Greg Maffei reflects on Chase Carey’s contribution in building up F1

While Liberty Media are already sitting on a lucrative profit if and when they do decide to sell Formula 1, Maffei outlined the pride in which he and his organisation feel in how they have turned Formula 1 from a successful, albeit niche, sport into a mainstream juggernaut.

Praising the efforts of Chase Carey, Stefano Domenicali’s predecessor as F1 CEO, Maffei said Carey had identified the first crucial steps that helped secure F1’s incredible growth, namely securing a new Concorde Agreement with the teams, but admitted that, with hindsight, Carey might not have gotten the job had Liberty Media known more about the sport.

“There was so much we didn’t know about Formula 1 when we bought it,” he said.

“We had the right idea that this was a great global franchise that had been built for a long time but it had stalled over the five or 10 years prior to our purchase, hadn’t opened up and recognised a changed world of social media and how the media business had changed.

“It hadn’t been willing to invest in the United States, hadn’t really thought about marketing and research, so we were right about some of those ideas that this opportunity was there.

“But if I’d probably known all the things I know now, I’m not sure I would have led to Chase. Chase did an unbelievably good job, and we [and the F1 fans] owe Chase an unbelievable debt of gratitude.

“What I knew was that Chase would be a guy who would point a north star at the things that we needed. And really the most important thing was getting the teams on board for a new Concorde Agreement.

“Having an outsider who had credibility, who was implacable and thoughtful, built great relations and just kept pushing towards that north star of getting the Concorde Agreement done, Chase was the right person, absolutely for that. He did an amazing job.

“We knew his history, we’d controlled Direct TV when he ran it.
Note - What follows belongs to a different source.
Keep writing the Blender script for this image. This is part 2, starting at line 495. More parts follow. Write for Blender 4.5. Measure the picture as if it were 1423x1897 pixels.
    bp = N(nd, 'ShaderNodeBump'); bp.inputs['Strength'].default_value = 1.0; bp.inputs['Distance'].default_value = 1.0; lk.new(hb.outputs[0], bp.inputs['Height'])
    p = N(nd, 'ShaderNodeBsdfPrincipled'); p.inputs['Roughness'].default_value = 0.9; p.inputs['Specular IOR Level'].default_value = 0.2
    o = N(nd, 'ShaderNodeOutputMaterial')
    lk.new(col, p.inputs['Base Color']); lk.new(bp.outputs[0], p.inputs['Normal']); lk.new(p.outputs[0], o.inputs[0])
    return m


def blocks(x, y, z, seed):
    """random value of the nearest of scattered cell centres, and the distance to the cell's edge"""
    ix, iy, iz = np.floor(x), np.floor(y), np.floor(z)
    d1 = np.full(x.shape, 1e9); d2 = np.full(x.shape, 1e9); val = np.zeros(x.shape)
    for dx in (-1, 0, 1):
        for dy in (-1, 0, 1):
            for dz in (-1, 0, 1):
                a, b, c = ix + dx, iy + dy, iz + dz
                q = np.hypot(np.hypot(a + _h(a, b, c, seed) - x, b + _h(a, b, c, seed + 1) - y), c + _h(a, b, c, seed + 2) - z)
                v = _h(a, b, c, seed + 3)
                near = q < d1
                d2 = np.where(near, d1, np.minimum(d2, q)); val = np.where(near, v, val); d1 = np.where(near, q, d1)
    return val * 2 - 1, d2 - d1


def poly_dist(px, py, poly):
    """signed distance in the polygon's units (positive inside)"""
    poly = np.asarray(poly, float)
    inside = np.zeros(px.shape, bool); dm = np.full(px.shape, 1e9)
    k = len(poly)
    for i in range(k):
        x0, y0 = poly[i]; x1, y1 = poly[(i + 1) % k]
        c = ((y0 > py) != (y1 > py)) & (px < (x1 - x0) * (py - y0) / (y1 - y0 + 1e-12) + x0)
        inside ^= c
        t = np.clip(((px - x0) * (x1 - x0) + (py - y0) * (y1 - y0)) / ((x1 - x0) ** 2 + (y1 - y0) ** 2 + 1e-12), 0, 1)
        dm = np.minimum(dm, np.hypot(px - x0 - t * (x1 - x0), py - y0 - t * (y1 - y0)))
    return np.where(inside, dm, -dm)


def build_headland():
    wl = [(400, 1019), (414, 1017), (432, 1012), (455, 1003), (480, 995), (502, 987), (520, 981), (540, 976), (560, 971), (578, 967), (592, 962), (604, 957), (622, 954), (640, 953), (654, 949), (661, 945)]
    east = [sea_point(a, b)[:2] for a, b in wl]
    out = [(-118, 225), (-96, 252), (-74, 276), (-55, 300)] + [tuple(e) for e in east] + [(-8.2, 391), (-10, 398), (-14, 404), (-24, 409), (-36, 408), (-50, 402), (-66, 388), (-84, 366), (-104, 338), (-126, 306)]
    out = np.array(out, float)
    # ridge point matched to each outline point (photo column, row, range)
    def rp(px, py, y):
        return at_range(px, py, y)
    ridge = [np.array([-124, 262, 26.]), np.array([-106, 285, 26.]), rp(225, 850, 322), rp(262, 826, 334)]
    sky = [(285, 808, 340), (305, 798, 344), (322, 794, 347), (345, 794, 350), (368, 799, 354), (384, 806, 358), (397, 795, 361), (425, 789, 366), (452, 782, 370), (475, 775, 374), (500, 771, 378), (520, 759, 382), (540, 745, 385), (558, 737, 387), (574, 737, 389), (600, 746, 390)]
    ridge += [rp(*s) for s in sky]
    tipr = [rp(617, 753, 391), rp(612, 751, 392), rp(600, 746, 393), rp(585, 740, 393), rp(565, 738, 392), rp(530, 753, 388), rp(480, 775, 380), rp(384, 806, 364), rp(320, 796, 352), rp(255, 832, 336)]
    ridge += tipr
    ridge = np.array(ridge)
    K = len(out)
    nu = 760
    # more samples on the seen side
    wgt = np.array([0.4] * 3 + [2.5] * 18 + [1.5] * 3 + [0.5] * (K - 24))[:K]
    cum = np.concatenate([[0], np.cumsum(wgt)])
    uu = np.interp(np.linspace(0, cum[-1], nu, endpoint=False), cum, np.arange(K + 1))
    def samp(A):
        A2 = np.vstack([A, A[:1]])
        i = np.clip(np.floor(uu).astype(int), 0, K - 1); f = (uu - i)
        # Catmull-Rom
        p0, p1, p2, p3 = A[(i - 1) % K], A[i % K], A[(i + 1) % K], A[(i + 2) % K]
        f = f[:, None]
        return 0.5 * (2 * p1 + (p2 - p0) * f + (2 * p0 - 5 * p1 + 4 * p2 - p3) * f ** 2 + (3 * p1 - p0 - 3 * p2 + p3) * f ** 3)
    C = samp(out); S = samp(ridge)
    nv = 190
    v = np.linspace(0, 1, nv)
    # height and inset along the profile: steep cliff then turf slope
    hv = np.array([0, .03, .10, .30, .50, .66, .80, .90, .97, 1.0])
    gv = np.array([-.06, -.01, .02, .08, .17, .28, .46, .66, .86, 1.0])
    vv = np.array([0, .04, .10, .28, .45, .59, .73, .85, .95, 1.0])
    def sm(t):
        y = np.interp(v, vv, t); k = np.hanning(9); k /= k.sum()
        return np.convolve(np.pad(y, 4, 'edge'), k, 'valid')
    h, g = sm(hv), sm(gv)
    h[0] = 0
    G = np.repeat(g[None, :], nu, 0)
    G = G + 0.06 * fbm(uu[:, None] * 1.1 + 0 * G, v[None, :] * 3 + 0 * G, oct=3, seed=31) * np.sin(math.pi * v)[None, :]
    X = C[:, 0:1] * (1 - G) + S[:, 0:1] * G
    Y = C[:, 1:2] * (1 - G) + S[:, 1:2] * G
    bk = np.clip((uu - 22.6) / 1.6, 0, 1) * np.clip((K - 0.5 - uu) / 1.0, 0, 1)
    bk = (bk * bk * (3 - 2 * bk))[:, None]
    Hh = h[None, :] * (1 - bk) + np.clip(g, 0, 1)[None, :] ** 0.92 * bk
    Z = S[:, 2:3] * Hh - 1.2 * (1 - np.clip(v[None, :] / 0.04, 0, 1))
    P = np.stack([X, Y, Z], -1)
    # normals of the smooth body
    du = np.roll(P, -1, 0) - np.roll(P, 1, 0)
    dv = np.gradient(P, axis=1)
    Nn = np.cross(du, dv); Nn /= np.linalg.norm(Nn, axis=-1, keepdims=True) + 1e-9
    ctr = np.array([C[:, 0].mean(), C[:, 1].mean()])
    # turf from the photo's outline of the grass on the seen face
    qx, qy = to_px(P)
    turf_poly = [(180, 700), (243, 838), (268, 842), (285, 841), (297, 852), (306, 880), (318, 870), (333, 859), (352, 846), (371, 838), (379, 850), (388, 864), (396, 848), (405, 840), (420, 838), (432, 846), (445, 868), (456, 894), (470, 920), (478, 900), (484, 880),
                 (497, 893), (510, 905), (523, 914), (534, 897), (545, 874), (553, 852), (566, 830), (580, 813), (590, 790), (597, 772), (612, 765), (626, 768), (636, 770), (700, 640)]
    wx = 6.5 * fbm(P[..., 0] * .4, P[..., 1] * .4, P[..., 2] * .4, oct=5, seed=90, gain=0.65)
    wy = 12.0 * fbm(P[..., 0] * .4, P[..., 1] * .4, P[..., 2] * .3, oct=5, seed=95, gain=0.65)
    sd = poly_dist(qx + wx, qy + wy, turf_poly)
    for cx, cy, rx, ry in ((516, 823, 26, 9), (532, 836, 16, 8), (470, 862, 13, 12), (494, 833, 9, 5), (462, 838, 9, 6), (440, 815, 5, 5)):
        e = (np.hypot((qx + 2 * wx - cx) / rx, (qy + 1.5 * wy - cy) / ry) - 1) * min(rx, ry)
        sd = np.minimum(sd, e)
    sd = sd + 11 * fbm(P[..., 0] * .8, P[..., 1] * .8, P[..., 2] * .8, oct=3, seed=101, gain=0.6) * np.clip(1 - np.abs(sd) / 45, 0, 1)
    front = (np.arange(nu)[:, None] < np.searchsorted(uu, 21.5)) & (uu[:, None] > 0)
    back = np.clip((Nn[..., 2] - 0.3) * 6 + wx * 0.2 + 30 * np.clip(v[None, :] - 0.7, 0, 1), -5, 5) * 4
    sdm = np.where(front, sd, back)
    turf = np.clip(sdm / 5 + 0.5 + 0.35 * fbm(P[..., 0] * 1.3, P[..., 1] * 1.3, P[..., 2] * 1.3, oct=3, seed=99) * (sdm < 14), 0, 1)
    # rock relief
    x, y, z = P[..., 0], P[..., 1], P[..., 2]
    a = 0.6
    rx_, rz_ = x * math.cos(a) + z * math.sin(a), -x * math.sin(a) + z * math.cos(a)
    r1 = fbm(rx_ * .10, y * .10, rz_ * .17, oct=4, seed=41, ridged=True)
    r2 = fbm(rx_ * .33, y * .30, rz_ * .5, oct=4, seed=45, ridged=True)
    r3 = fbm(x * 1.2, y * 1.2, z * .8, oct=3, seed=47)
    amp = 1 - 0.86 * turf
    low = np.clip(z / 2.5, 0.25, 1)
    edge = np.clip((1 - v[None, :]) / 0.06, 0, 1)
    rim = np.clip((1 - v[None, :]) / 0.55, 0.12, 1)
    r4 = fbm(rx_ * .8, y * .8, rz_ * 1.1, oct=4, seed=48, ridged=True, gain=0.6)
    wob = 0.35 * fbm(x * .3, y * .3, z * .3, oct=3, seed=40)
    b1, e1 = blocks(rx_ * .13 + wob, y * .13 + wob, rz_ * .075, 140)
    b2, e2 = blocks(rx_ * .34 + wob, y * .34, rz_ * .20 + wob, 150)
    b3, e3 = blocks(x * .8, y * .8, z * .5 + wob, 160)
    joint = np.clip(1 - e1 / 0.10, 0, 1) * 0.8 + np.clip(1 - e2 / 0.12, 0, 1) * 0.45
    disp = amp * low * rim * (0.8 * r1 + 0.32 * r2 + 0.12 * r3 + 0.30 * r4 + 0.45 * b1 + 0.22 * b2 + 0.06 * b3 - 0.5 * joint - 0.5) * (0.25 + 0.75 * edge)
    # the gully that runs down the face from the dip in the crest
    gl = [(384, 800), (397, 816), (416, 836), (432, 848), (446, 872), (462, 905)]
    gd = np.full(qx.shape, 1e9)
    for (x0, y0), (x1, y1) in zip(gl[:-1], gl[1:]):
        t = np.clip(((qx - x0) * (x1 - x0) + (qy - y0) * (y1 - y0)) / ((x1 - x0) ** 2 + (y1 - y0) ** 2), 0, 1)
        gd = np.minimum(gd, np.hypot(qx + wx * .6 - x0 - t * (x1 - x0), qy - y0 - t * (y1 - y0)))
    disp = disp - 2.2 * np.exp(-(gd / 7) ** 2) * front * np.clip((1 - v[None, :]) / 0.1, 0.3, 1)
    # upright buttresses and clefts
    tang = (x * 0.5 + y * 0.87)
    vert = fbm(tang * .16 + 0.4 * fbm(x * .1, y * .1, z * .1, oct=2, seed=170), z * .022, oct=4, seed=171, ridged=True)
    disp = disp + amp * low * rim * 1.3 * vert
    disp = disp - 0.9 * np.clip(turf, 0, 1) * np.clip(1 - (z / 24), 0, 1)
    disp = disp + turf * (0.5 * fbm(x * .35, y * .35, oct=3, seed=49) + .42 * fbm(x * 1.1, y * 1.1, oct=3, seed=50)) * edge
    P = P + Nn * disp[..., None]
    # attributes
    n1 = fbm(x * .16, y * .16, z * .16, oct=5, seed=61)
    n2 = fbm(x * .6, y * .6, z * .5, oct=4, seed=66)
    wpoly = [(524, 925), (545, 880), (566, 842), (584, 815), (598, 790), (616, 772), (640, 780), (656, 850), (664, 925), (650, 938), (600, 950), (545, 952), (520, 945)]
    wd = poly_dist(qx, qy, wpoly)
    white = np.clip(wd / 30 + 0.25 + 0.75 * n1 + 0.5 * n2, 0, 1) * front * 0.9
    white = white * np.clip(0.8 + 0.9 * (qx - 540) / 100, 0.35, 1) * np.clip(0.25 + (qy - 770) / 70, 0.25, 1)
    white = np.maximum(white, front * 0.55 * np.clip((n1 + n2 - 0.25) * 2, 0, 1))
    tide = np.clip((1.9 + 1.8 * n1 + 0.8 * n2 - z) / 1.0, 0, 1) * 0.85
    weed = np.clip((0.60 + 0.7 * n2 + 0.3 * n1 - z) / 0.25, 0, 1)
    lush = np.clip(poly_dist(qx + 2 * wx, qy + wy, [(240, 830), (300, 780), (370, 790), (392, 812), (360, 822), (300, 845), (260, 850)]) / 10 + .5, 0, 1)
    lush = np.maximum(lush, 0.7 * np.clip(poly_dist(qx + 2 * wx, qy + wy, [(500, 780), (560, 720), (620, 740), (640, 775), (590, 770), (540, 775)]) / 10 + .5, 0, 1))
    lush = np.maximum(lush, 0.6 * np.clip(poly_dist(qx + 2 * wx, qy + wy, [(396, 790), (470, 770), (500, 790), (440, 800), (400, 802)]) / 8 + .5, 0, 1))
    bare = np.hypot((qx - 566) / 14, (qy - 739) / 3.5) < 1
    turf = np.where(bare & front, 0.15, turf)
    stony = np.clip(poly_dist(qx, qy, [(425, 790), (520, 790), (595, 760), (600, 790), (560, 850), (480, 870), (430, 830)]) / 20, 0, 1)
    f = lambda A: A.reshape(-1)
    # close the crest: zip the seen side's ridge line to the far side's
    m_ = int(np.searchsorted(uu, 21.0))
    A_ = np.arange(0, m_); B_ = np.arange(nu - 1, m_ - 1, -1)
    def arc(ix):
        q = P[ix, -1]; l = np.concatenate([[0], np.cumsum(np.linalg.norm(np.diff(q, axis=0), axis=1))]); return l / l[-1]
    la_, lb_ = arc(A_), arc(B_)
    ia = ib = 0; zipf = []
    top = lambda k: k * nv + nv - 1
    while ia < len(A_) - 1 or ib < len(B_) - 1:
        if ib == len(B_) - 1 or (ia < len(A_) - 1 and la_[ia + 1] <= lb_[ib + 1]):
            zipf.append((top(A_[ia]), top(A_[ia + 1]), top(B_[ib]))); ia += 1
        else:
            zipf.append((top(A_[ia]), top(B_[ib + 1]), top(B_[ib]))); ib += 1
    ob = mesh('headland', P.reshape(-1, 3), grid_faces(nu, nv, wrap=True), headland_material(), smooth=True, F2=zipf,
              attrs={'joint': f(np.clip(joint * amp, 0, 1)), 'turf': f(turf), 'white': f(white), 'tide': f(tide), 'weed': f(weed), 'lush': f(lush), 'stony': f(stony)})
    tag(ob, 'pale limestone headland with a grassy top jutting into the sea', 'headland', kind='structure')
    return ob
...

He’d gone back to work for Rupert [Murdoch]. I had told him for several years ‘Chase, I got your next job’, because we knew we were working on Formula 1, and he would just roll his eyes at me and say, ‘Right, what do I know about motorsports’?

“I’d say, ‘What we need is a guy who’s going to set the right tone and drive the right direction’. We ended up hiring several people, including Ross Brawn and Shaun Bratches, who helped him dramatically. Ross, in particular, knew a lot about motorsports. But, really, Chase being able to point that north star was the absolute critical difference.”